When concerns are raised about potential undetected pollution during the sale of an industrial-property site, the buyer's lender typically requires its client to purchase Pollution insurance before the lender will finance the deal.
Sometimes, however, a seller will purchase the coverage simply to spur interest among potential buyers, as Site Pollution underwriters these days will transfer the coverage to the property buyer.
For the U.S. division of a German conglomerate trying to sell an idle industrial site a few years ago, the decision to purchase Site Pollution coverage was penny-wise and pound-brilliant, according to Cleveland-based broker Bruce Kranz, senior vice president of Environmental risk at Hylant Group Inc.
Kranz could not reveal the client that purchased the coverage, but he says the U.S. division of a German parent company wanted to divest an industrial site in Philadelphia. The site had undergone decades of contamination investigation and pollution cleanups.
Despite all of the effort that was put into remediating the site, the company purchased a Site Pollution policy that eventually was conveyed to the company that purchased the property.
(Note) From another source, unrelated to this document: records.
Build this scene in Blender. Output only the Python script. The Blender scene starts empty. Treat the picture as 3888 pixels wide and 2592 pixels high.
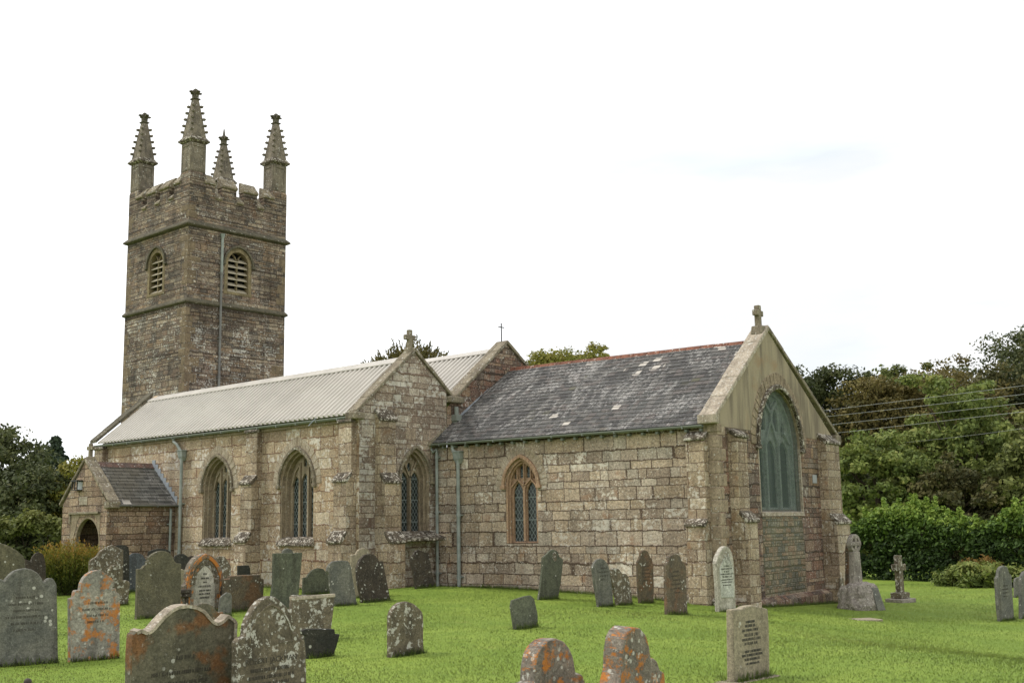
import bpy, bmesh, math, random
import numpy as np
from mathutils import Vector, Matrix
R = math.radians
scene = bpy.context.scene
COL = scene.collection

# ------------------------------------------------------------------ camera, sky, sun, exposure
PITCH, ROLL, YAW, EYE = .1592, -.0165, -.7304, Vector((0, 0, 1.75))
_fw = Vector((math.sin(YAW) * math.cos(PITCH), math.cos(YAW) * math.cos(PITCH), math.sin(PITCH)))
_rt0 = Vector((math.cos(YAW), -math.sin(YAW), 0))
_up0 = _rt0.cross(_fw)
_rt = _rt0 * math.cos(ROLL) + _up0 * math.sin(ROLL)
_up = _up0 * math.cos(ROLL) - _rt0 * math.sin(ROLL)
cam_data = bpy.data.cameras.new('camera')
cam = bpy.data.objects.new('camera', cam_data)
COL.objects.link(cam)
cam.matrix_world = Matrix(((_rt.x, _up.x, -_fw.x, EYE.x), (_rt.y, _up.y, -_fw.y, EYE.y), (_rt.z, _up.z, -_fw.z, EYE.z), (0, 0, 0, 1)))
cam_data.sensor_width = 36
cam_data.lens = 40.03
cam_data.clip_end = 3000
scene.camera = cam

SUN_ELEV, SUN_AZ = R(48), R(238)          # azimuth clockwise from north: high in the south-west, behind cloud
world = bpy.data.worlds.new('World')
scene.world = world
world.use_nodes = True
wt = world.node_tree
wt.nodes.clear()
def wn(t, **k):
    n = wt.nodes.new(t)
    for a, b in k.items(): setattr(n, a, b)
    return n
sky = wn('ShaderNodeTexSky', sky_type='NISHITA', sun_disc=False, sun_elevation=SUN_ELEV, sun_rotation=SUN_AZ)
bg_sky = wn('ShaderNodeBackground'); bg_sky.inputs['Strength'].default_value = .12
wt.links.new(sky.outputs[0], bg_sky.inputs['Color'])
tc = wn('ShaderNodeTexCoord')
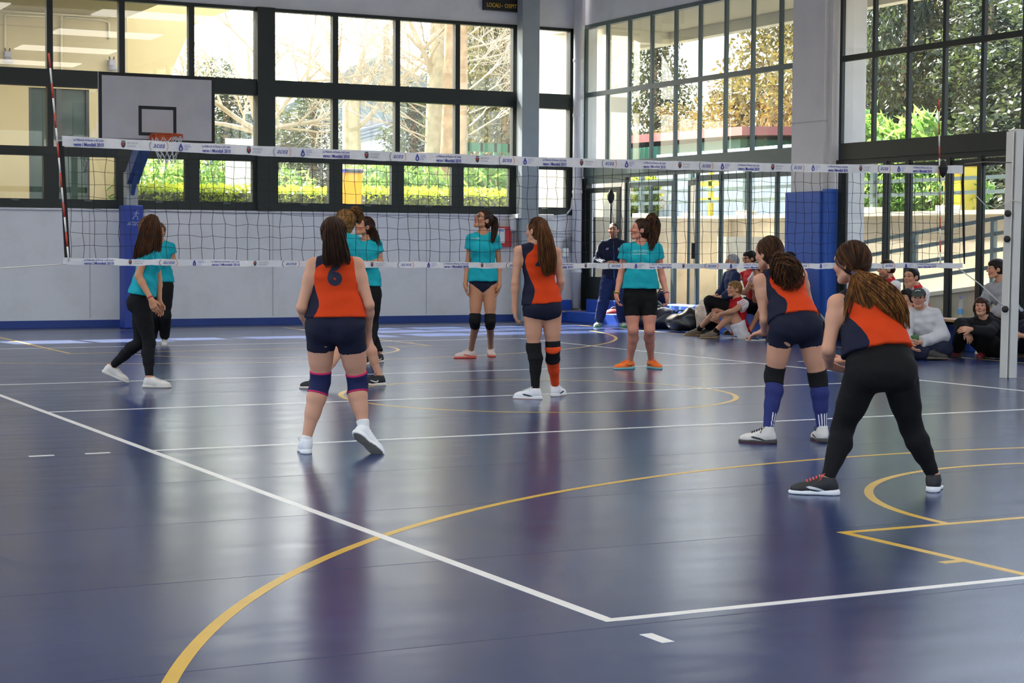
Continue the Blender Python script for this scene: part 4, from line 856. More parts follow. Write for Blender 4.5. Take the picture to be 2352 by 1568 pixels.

Shortly after the new owner began redeveloping the property, construction contractors unearthed a previously undetected pipeline that had leaked contaminants into the soil.
The cost to clean up the contamination nearly exhausted the Pollution policy's $10 million in limits, Kranz recalls, noting that AIG had written the coverage.
Kranz notes that the claim was straightforward and that AIG "stepped up" and paid out the proceeds to cover the loss "all up front."
"If every claim went like that, we'd sell a lot more insurance," Kranz says.